The British Home Guard in 1940 had both Martini Henrys and Vetterli Vittalis.
“Pretty fasinasting and extensive history”. And so was your presentation, Ian.
BTW – this practice of refurbishing the older models for the second line use during the successive conflicts made me remember the stories my Scout-guide usd to tell of his Wehrmacht service during the Second World War (During the Second World War the Germans incorporated parts of the former Polish territory into the Reich, making everybody automatically, so to speak, Germans, even though they were Poles), actually as a Flakhelfer (he was 16 at the time). One thing he was saying was about various basic weapons they had been issued: he mentioend specifically two carbines – one was Mosin (“very violent” as he described it), and then (I am not sure of the order, but I deduced now that would be the right one) he praised the Belgian Mauser carbine, “which was delight to shoot”. I said about the order, because both those weapons were shooting non-standard ammunition – Mosin 7.62.54R; Belgian Mauser 7.65. Russian ammunition would still be quite prolific due to the booty, so after some use they would be taken from the Flakhelfer and issued to some Volkssturm unit perhaps, the Belgian Mauser ammunition being much less available.

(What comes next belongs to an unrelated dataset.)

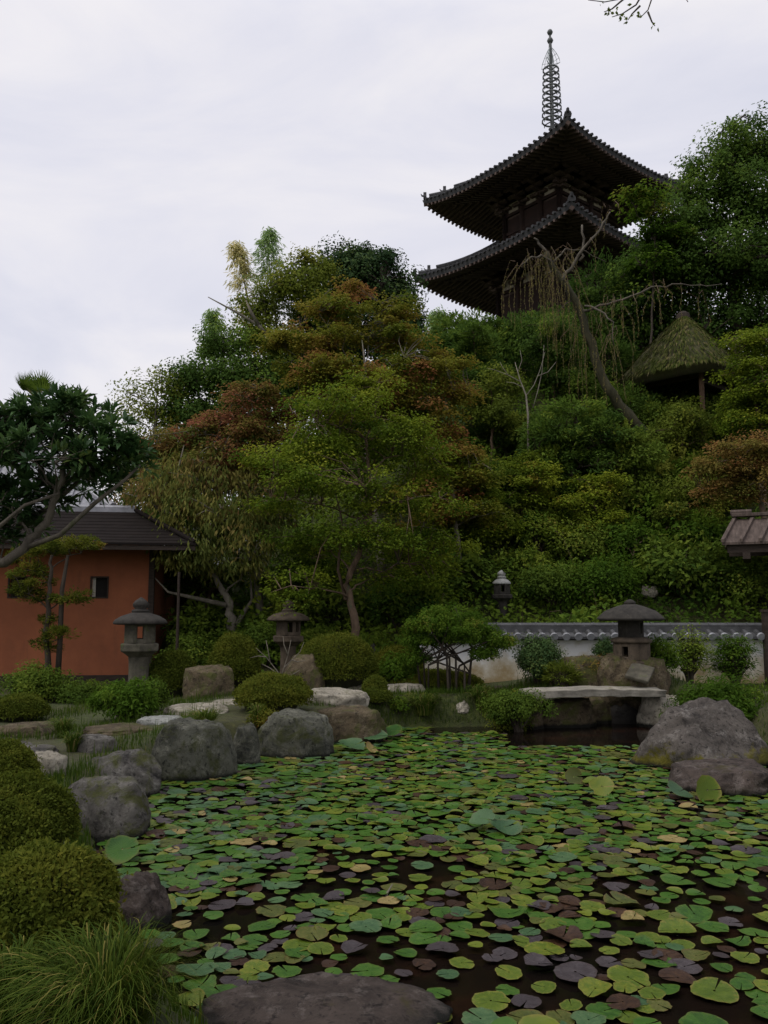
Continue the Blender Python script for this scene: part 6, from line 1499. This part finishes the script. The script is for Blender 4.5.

Your presentation (great, I repeat) explained to me all the intricacies of the subject. At the time of listening to the story I thought this was showing off that he had a number of occasions to shoot all sorts of weapons (apart from the 88mm Flak).
Greetings to all,
Andrzej
I read that cigarettes were invented by soldiers who’d lost their pipes. They rolled tobacco in spare cartridge paper.